The contract between the managers and Gillespie does not contain any provision respecting the issue of sub-tickets, nor does it appear that Gillespie ever requested the managers to sign or deliver any. But it is said that it may be inferred from the other circumstances of the case that Gillespie was authorized to issue such sub-tickets, and the advertisements published in the papers by Gillespie, in which he announces the prizes, the names of the managers, and the offer of whole, half, and quarter tickets for sale raise an irresistible presumption of the

Page 30 U. S. 396

fact. We do not think so. Those circumstances are, to say the least, quite as consistent with the exercise of this right on his own account as with the exercise of any right as agent of the Corporation. He was owner of all the whole tickets, and he certainly had a right to dispose of them in any manner which he might deem best for his own interest, whether it was in wholes, or halves, or quarters, or any other sub-divisions. The Corporation had no authority to obstruct or limit him in the full exercise of this right, and any contract which he should make with third persons for the sale of sub-interests in a single ticket, the Corporation had as little to do with as they would have with a contract to sell a hundred or thousand tickets to the same persons. Its contract was to pay the possessor of the whole ticket any prize which it might draw. Beyond that, it was not bound to inquire into or take notice of any sub-interest, whether equitable or legal, acquired under Gillespie. In point of fact, it should seem, as well from Webb's testimony as from the conduct of Gillespie, that he so understood the matter, for there is no evidence that he ever made any returns to the managers of the issues of such sub-tickets, or in any other manner consulted them on the subject, or that it took any step to guard itself from a double issue of the whole ticket or of sub-tickets of the same number. When the managers took so much care to limit and control the issue of whole tickets by refusing to sign them except as Gillespie furnished them with security for payment, is it to be believed that it had yet entrusted him with an unlimited power to issue sub-tickets binding the Corporation which might and indeed would defeat the whole effect of these precautions? It seems to us not, and the very form of the sub-ticket itself is strong corroborative evidence to repel the presumption that the Corporation intended to bind itself otherwise than by the written signature of one of its own managers, who were specially deputed to conduct the sale and drawing of the lottery, and there is much reason to doubt if the managers could have deputed their rights or duties in this respect to any third person so that he could enter into contracts for and to bind the Corporation.

Upon the whole, it is the opinion of the Court that the plaintiff in this case is not entitled to recover, his

Page 30 U. S. 397

contract not being with the Corporation or its agent, but solely with Gillespie.

This view of the case renders it unnecessary to consider the other question made at the bar, whether the lottery was or was not illegal in its scheme and origin.

This case has come before the Court under an unusual agreement of the parties by which matters of fact properly cognizable by a jury are submitted to our judgment.
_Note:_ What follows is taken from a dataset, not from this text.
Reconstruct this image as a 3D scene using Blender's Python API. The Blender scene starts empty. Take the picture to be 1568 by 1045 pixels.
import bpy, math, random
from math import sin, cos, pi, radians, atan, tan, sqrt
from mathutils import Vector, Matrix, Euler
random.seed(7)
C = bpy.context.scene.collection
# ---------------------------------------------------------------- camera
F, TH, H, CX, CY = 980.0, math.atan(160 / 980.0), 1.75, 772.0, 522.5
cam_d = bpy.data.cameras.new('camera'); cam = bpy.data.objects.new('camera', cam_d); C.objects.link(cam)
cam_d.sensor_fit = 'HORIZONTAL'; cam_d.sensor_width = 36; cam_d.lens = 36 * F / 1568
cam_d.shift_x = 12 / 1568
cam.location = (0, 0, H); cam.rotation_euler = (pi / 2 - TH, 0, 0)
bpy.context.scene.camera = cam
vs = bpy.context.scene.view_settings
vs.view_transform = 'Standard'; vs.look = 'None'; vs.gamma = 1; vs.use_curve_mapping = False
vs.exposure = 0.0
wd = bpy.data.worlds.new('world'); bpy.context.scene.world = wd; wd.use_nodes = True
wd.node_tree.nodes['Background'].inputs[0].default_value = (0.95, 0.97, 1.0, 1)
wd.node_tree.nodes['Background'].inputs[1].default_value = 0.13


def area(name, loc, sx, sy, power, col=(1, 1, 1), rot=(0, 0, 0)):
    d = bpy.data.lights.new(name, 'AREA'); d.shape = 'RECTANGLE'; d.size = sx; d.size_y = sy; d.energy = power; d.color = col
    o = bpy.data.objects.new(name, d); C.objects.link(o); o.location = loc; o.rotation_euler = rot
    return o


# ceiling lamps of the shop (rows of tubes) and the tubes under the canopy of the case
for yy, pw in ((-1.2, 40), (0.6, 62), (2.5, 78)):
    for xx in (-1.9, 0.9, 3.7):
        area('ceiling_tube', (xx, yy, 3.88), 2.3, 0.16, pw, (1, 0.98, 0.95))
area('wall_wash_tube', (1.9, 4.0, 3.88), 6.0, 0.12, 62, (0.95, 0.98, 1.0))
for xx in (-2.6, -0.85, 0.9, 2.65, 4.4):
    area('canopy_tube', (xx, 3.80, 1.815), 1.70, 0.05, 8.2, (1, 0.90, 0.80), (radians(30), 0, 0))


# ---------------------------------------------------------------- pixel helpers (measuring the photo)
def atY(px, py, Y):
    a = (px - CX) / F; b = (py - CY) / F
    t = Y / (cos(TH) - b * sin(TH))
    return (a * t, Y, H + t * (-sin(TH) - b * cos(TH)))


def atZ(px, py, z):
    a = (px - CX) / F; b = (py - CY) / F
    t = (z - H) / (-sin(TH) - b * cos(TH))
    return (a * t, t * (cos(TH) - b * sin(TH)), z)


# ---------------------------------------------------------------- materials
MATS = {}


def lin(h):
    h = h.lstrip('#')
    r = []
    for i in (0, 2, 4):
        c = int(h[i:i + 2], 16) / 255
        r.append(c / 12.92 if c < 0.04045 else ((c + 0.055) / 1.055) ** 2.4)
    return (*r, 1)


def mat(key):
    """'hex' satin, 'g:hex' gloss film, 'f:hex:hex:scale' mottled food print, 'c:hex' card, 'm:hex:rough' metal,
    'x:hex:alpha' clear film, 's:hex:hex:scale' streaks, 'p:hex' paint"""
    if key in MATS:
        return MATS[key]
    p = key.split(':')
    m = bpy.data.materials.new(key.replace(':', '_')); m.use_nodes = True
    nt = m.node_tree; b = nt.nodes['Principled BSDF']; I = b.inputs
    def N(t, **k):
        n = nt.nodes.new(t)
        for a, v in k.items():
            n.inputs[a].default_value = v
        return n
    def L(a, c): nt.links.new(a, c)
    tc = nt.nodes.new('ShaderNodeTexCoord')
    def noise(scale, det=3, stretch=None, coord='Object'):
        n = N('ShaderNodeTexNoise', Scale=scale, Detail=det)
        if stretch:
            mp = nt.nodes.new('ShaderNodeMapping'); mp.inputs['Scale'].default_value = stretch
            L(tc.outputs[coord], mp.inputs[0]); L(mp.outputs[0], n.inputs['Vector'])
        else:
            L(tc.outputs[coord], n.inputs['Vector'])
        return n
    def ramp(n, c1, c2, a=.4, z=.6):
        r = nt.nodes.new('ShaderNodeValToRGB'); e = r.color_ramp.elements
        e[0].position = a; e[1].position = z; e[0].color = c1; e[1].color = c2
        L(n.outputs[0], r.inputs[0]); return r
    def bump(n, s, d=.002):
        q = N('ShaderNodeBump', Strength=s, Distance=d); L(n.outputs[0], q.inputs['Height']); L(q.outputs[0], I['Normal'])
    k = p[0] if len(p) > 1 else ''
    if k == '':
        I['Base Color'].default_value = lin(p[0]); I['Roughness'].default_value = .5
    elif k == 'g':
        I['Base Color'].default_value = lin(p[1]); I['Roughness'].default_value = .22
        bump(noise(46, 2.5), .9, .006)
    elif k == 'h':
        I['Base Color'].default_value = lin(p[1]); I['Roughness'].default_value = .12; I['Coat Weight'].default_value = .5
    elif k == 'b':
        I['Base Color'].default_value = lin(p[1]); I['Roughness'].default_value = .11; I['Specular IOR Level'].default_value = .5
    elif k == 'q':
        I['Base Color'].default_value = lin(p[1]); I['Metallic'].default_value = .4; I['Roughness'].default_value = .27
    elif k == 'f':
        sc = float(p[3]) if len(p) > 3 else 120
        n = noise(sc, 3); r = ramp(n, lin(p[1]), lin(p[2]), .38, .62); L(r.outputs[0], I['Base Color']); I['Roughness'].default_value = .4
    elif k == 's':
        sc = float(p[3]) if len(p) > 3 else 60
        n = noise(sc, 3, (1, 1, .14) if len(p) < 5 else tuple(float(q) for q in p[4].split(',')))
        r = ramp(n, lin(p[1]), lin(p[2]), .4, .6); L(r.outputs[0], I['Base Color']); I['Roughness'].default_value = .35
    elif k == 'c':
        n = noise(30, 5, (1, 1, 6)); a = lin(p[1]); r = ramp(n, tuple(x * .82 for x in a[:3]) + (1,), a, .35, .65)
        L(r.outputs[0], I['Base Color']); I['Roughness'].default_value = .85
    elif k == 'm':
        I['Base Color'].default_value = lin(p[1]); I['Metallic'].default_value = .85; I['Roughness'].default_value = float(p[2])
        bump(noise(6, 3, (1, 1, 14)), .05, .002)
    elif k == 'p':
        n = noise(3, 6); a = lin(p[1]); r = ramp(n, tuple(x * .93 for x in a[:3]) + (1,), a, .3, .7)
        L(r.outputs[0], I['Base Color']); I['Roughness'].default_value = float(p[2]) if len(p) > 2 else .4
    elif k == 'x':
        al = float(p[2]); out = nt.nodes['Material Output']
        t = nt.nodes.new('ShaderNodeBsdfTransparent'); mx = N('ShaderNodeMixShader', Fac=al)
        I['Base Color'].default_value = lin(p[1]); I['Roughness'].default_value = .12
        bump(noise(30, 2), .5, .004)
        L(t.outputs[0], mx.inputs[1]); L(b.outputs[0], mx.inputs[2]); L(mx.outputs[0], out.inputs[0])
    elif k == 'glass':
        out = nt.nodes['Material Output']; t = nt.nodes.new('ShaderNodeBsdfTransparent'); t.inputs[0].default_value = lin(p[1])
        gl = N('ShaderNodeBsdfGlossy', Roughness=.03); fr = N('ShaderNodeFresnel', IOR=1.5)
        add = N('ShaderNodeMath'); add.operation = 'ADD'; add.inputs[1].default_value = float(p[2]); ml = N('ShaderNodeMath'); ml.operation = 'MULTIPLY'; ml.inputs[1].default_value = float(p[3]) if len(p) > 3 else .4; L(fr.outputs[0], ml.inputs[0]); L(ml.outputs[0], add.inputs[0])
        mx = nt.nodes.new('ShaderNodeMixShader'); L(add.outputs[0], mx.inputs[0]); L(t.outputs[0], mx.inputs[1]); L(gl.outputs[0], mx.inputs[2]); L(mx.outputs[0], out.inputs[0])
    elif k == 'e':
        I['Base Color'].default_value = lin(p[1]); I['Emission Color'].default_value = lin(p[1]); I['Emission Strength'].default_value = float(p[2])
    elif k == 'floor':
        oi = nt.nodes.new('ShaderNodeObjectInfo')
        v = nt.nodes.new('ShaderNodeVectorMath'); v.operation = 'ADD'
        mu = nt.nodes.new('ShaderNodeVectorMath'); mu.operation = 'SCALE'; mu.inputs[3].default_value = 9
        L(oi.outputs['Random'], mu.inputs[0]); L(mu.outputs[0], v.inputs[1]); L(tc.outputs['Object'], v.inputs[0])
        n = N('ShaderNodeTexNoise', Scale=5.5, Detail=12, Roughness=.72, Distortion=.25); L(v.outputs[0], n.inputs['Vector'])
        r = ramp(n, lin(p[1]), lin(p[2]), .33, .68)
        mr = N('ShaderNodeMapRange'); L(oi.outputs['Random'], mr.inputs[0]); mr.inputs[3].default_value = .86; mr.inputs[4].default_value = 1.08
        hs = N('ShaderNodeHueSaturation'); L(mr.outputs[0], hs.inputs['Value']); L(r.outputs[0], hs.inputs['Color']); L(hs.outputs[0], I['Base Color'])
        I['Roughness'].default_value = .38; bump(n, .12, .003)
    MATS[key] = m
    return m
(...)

We desire to be understood as not admitting that it is competent for the parties by any such agreement to impose this duty upon the Court. The peculiar circumstances of this case furnish a sufficient apology for this agreement. But it is not to be drawn into precedent.

The judgment of the circuit court is affirmed with costs.

This cause came on to be heard on the transcript of the record from the Circuit Court of the United States for the District of Columbia holden in and for the County of Washington, and was argued by counsel, on consideration whereof it is considered, ordered, and adjudged by this Court that the judgment of the said circuit court in this cause be and the same is hereby affirmed with costs.